Prior to ritual, sit quietly and think of friends and loved ones who have passed away.  Do not despair. Know that they have gone on to greater things. Keep firmly in mind that the  physical isn’t the absolute reality, and souls never die.

Arrange the altar, light the candles and censer, and cast the Circle of Stones. Recite the Blessing Chant. Invoke the Goddess and God.

Lift one of the pomegranates and, with your freshly-washed Boline, pierce the skin of the  fruit. Remove several seeds and place them on the wheel-marked dish. Raise your wand, face the altar and say:

On this night of Samhain I mark Your passing,
O Sun King, through the sunset into the Land of the Young.
I mark also the passing of all who have gone before,
and all who will go after.
 
O Gracious Goddess, Eternal Mother,
You who gives birth to the fallen,
teach me to know that in the time of
the greatest darkness there is the greatest light.
 

Taste the pomegranate seeds; burst them with your teeth and savour  their sharp, bittersweet flavour. Look down at the eight-spoked symbol on the plate; the Wheel of the Year, the Cycle of the Seasons, the End and Beginning of all Creation.

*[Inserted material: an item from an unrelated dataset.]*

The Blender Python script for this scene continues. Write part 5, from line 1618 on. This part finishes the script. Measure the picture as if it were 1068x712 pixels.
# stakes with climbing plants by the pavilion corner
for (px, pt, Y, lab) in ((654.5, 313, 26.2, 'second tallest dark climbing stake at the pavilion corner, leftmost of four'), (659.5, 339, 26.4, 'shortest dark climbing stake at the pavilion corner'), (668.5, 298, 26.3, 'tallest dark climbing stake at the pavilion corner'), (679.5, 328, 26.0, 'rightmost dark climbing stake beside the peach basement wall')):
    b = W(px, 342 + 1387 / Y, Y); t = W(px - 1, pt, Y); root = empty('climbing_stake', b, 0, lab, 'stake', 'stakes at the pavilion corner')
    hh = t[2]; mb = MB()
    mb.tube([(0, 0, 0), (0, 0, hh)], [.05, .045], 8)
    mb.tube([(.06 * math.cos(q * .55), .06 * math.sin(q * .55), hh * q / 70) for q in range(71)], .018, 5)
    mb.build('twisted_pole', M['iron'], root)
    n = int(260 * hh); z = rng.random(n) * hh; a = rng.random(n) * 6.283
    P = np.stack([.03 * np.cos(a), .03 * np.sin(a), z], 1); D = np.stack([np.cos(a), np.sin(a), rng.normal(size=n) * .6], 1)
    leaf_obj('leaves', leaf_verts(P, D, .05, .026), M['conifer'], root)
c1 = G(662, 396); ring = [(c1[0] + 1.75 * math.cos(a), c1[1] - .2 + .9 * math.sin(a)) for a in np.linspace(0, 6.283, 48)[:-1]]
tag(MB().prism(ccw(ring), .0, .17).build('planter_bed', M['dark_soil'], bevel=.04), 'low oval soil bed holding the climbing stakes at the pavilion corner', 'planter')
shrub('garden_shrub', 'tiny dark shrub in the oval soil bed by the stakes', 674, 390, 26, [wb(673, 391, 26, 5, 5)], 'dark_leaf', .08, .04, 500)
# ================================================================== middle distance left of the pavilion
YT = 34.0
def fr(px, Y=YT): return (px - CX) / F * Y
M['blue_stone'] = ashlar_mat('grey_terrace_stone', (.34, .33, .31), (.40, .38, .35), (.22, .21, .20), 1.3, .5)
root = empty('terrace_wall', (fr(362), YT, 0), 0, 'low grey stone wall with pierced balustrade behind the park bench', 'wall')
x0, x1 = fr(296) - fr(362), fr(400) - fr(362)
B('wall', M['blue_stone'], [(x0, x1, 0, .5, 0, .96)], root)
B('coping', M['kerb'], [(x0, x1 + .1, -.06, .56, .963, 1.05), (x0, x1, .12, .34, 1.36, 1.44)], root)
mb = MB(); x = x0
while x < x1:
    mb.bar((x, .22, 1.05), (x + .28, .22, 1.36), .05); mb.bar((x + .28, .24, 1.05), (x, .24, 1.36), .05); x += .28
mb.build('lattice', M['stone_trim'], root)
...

Light a fire within the cauldron (a candle is fine).  Sit before it, holding the piece of paper, gazing at its flames. Say:

Wise One of the Waning Moon,
Goddess of the Starry Night,
I create this fire within
Your cauldron to transform
that which is plaguing me.
May the energies be reversed:
From the darkness, light!
From bane, good!
From death, birth!

Light the paper in the cauldron’s flames and drop it inside. As it burns, know that your ill diminishes, lessens and finally leaves you as it is consumed within the universal fires.  [The cauldron, seen as the Goddess.]

If you wish, you may attempt scrying or some other form of divination, for this is a perfect time to look into the past or future. Try to recall past lives too, if you will.  But leave the dead in peace. Honor them with your memories but do not call them to you. [Many Pagans  do attempt to communicate with their deceased ancestors and friends at this time, but it  seems to me that if we accept the doctrine of reincarnation, this is a rather strange practice. Perhaps the personalities that we knew still exist, but if the soul is currently incarnate in another body, communication would be difficult, to say the least. Thus, it seems best to remember them with peace and love – but do not call them up.] 

Release any pain and sense of loss you may feel into the cauldron’s flames. Works of magick, if necessary, may follow. Celebrate the Simple Feast. The circle is released.